Rekordowy zysk NBP. Glapiński zrobił do budżetu przelew na ponad 10 mld zł
Obserwuj INNPoland w Wiadomościach Google
Narodowy Bank Polski przekazał do budżetu 95 proc. zysku wypracowanego w 2021 roku. To potężna suma - ponad 10,4 mld zł. Tak dużych zysków NBP jeszcze nie miał. Z wcześniejszych zapowiedzi wynikało, że środki finansowe z NBP będą przeznaczone na wsparcie polskiego wojska.
"Narodowy Bank Polski 15 czerwca 2022 roku dokonał wpłaty 10 425 792,8 tys. zł do budżetu państwa. To 95 proc. zysku wypracowanego przez NBP w 2021 roku" - poinformowali w komunikacie przedstawiciele banku centralnego. Co ciekawe, w ustawie budżetowej na ten rok zapisano, że NBP wpłaci do kasy jedynie 844 miliony złotych. Rząd będzie się więc mógł pochwalić kolejnymi prawie 10 miliardami nadwyżki budżetowej. W kwietniu NBP opublikował sprawozdanie finansowe. Wynika z niego, że bank wypracował w całym 2021 roku zysk netto w kwocie 10 mld 974,5 mln zł. Ustawa o NBP przewiduje, że 95 proc. zysku trafia do budżetu. Reszta zostaje jako fundusz rezerwowy w banku. NBP zostawił więc sobie niecałe 549 mln zł.
Z przelewu musi cieszyć się rząd. 10,4 miliarda to na przykład jedna czwarta wartości programu 500+ i niewiele mniej niż koszt wypłaty 13 emerytur (ponad 13 mld złotych).
Rok temu NBP pochwalił się zarobieniem 9,3 mld zł, więc do budżetu przekazał prawie 9 mld zł. Jeszcze rok wcześniej zysk NBP sięgnął 7,8 mld zł. W 2018 roku zysku nie było, zaś rok 2017 rok bank zamknął stratą 2,5 mld zł.
Ze sprawozdania NBP wynika, że 10 mld przyniosły operacje finansowe przeprowadzane przez bank, zaś ok. 2 mld to odsetki od środków NBP. NBP na różnicach kursowych zyskał ponad 13,5 miliarda złotych w ciągu roku. Bank pokusił się też o inwestycje w kontrakty na indeksy giełdowe rynku USA, strefy euro i Wielkiej Brytanii. Zarobił na tym ponad miliard złotych.

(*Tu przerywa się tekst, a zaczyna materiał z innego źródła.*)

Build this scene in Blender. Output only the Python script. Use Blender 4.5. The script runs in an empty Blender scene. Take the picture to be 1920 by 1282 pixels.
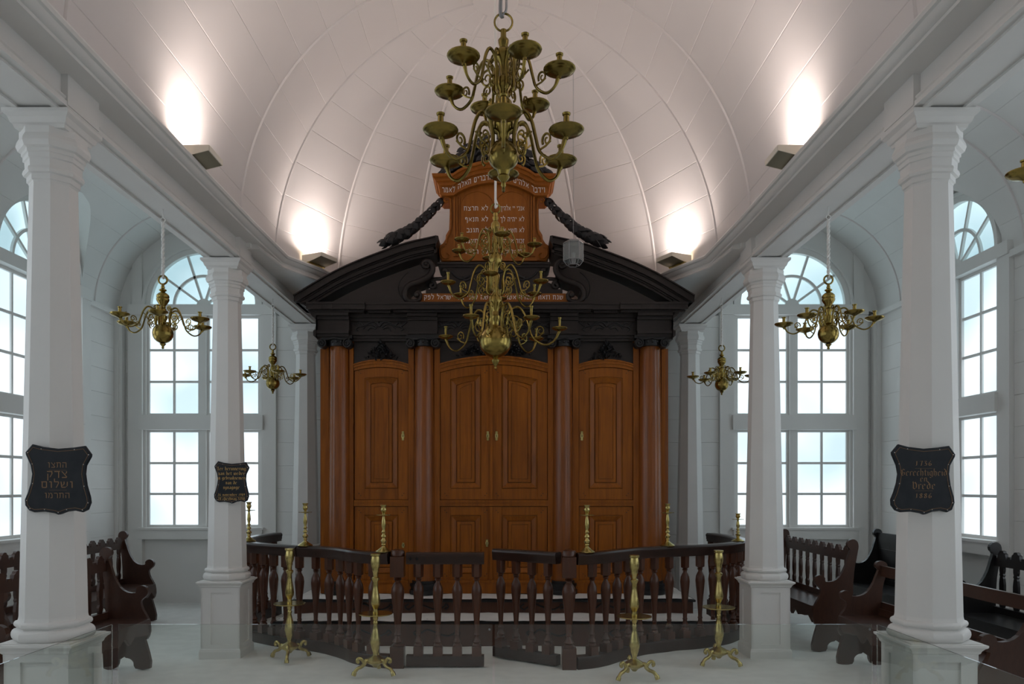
import bpy, math, random
from mathutils import Vector, Matrix, noise
from math import sin, cos, pi, sqrt, radians as R, atan2

random.seed(7)
SC = bpy.context.scene
COL = SC.collection
PX, PY, F = 943.0, 911.0, 1440.0          # principal column, horizon row, focal length (1920x1282 frame)
CX, CZ = 0.07, 1.617                      # camera x, eye height

# ------------------------------------------------------------------ camera, world, lights, exposure
cam = bpy.data.objects.new('camera', bpy.data.cameras.new('camera'))
COL.objects.link(cam)
cam.location = (CX, 0, CZ); cam.rotation_euler = (pi/2, 0, 0)
cam.data.lens = 27.0; cam.data.sensor_width = 36
cam.data.shift_x = (960-PX)/1920; cam.data.shift_y = (PY-641)/1920
cam.data.clip_start = 0.05
SC.camera = cam
w = bpy.data.worlds.new('world'); SC.world = w; w.use_nodes = True
w.node_tree.nodes['Background'].inputs[0].default_value = (0.02, 0.022, 0.025, 1)
w.node_tree.nodes['Background'].inputs[1].default_value = 1.0
SC.view_settings.view_transform = 'Standard'; SC.view_settings.look = 'None'
SC.view_settings.gamma = 1; SC.view_settings.use_curve_mapping = False
SC.view_settings.exposure = -0.05
PANE_POWER = 1.35
SCONCE_POWER = 10.5

def P(x, y, Y):
    "world point of pixel (x, y) at depth Y"
    return Vector((CX+(x-PX)*Y/F, Y, CZ-(y-PY)*Y/F))

# ------------------------------------------------------------------ materials
def mat(name, col, rough=.5, metal=0, spec=.5, bump=None, var=None, emit=None, estr=0, trans=0, grain=None, ior=1.45, coat=0):
    m = bpy.data.materials.new(name); m.use_nodes = True
    nt = m.node_tree; b = nt.nodes['Principled BSDF']
    def I(n): return b.inputs[n]
    I('Base Color').default_value = (*col, 1); I('Roughness').default_value = rough
    I('Metallic').default_value = metal; I('Specular IOR Level').default_value = spec
    I('IOR').default_value = ior; I('Transmission Weight').default_value = trans
    I('Coat Weight').default_value = coat
    tc = nt.nodes.new('ShaderNodeTexCoord')
    if grain:      # (second colour, stretch vector, scale, amount)
        c2, st, sc, am = grain
        mp = nt.nodes.new('ShaderNodeMapping'); mp.inputs['Scale'].default_value = st
        nt.links.new(tc.outputs['Object'], mp.inputs[0])
        n1 = nt.nodes.new('ShaderNodeTexNoise'); n1.inputs['Scale'].default_value = sc
        n1.inputs['Detail'].default_value = 6; n1.inputs['Roughness'].default_value = .65; n1.inputs['Distortion'].default_value = .8
        nt.links.new(mp.outputs[0], n1.inputs['Vector'])
        n2 = nt.nodes.new('ShaderNodeTexNoise'); n2.inputs['Scale'].default_value = 1.7; n2.inputs['Detail'].default_value = 2
        oi = nt.nodes.new('ShaderNodeObjectInfo')
        ad = nt.nodes.new('ShaderNodeVectorMath'); ad.operation = 'ADD'
        nt.links.new(tc.outputs['Object'], ad.inputs[0]); nt.links.new(oi.outputs['Random'], ad.inputs[1])
        nt.links.new(ad.outputs[0], n2.inputs['Vector'])
        mx = nt.nodes.new('ShaderNodeMath'); mx.operation = 'MULTIPLY_ADD'; mx.inputs[1].default_value = .7
        nt.links.new(n1.outputs['Fac'], mx.inputs[0])
        m2 = nt.nodes.new('ShaderNodeMath'); m2.operation = 'MULTIPLY'; m2.inputs[1].default_value = .3
        nt.links.new(n2.outputs['Fac'], m2.inputs[0]); nt.links.new(m2.outputs[0], mx.inputs[2])
        rp = nt.nodes.new('ShaderNodeValToRGB')
        rp.color_ramp.elements[0].position = .5-am; rp.color_ramp.elements[1].position = .5+am
        rp.color_ramp.elements[0].color = (*c2, 1); rp.color_ramp.elements[1].color = (*col, 1)
        nt.links.new(mx.outputs[0], rp.inputs[0]); nt.links.new(rp.outputs[0], I('Base Color'))
    if var:        # (second colour, scale)
        c2, sc = var
        n = nt.nodes.new('ShaderNodeTexNoise'); n.inputs['Scale'].default_value = sc; n.inputs['Detail'].default_value = 5
        nt.links.new(tc.outputs['Object'], n.inputs['Vector'])
        rp = nt.nodes.new('ShaderNodeValToRGB')
        rp.color_ramp.elements[0].position = .35; rp.color_ramp.elements[1].position = .65
        rp.color_ramp.elements[0].color = (*col, 1); rp.color_ramp.elements[1].color = (*c2, 1)
        nt.links.new(n.outputs['Fac'], rp.inputs[0]); nt.links.new(rp.outputs[0], I('Base Color'))
    if bump:       # (scale, strength, distance)
        n = nt.nodes.new('ShaderNodeTexNoise'); n.inputs['Scale'].default_value = bump[0]; n.inputs['Detail'].default_value = 4
        nt.links.new(tc.outputs['Object'], n.inputs['Vector'])
        bp = nt.nodes.new('ShaderNodeBump'); bp.inputs['Strength'].default_value = bump[1]; bp.inputs['Distance'].default_value = bump[2]
        nt.links.new(n.outputs['Fac'], bp.inputs['Height']); nt.links.new(bp.outputs[0], b.inputs['Normal'])
    if emit:
        I('Emission Color').default_value = (*emit, 1); I('Emission Strength').default_value = estr
    return m

M = {}
M['paint'] = mat('white_paint', (.81, .80, .775), .55, var=((.78, .77, .745), 2.2), bump=(60, .05, .002))
M['vault'] = mat('vault_paint', (.79, .75, .735), .6, var=((.77, .73, .715), 1.2))
M['sand'] = mat('white_sand', (.86, .86, .83), .9, var=((.80, .80, .77), 7), bump=(220, .5, .004), spec=.2)
M['ark'] = mat('cedar_wood', (.44, .135, .009), .36, grain=((.16, .042, .004), (9, 9, .5), 3.4, .22), bump=(90, .08, .001), spec=.35)
M['arkcol'] = mat('cedar_column', (.37, .108, .013), .27, grain=((.13, .036, .006), (8, 8, .4), 2.6, .25), spec=.6)
M['tablet'] = mat('tablet_wood', (.42, .138, .014), .45, grain=((.20, .058, .006), (7, 7, .8), 3, .32), spec=.35)
M['ebony'] = mat('ebonised_wood', (.034, .024, .021), .42, grain=((.011, .008, .007), (.7, 8, 8), 4, .3), spec=.45)
M['blackwood'] = mat('black_painted_wood', (.014, .014, .015), .36, spec=.5)
M['blackleaf'] = mat('black_carved_wood', (.014, .014, .016), .45, spec=.5)
M['rail'] = mat('dark_rail_wood', (.045, .016, .009), .3, grain=((.014, .006, .004), (1.5, 1.5, 1.5), 9, .25), spec=.55)
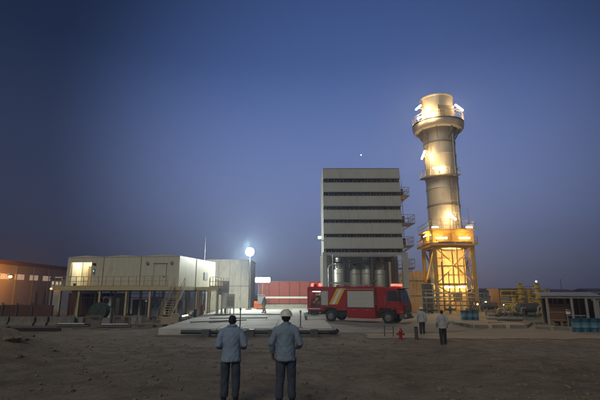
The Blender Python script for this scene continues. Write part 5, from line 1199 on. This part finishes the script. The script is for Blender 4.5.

Całkowity zysk NBP w 2021 roku sięgnął niemal 12,5 mld zł, ale trzeba od tego odjąć 1,5 mld zł kosztów działalności NBP. Wynagrodzenia pochłonęły 640,5 mln zł. To o 34 mln zł więcej, niż w 2020 roku. Koszty administracyjne pochłonęły prawie 300 mln zł, a np. emisja banknotów i monet 364,5 mln zł.
Glapiński cenny dla PiS
Dobre wyniki NBP - choć okupione wysoką inflacją, stratą wartości złotego - podniosły nieco notowania samego prezesa Glapińskiego i mogły mu pomóc w zostaniu na kolejną kadencję.
Jak pisze Anna Dryjańska w naTemat.pl, intratne (ponad milion zł za ostatni rok) stanowisko szefa NBP to "dziękuję" Kaczyńskiego za rzeczy, które Glapiński zrobił dla niego ponad dwie dekady wcześniej. To dzięki Glapińskiemu Porozumienie Centrum wzbogaciło się na państwowym majątku. To na tej bazie Kaczyński zaczął budować swój finansowy układ.
Prezes Kaczyński uważał swojego dawnego ministra za finansowego geniusza. Glapiński ukończył studia w Szkole Głównej Planowania i Statystyki w Warszawie, a potem doktoryzował się na tej samej uczelni przekształconej w Szkołę Główną Handlową. Obecny prezes NBP, który jeszcze w PRL zajął się działalnością akademicką, zgłębiał historię myśli ekonomicznej.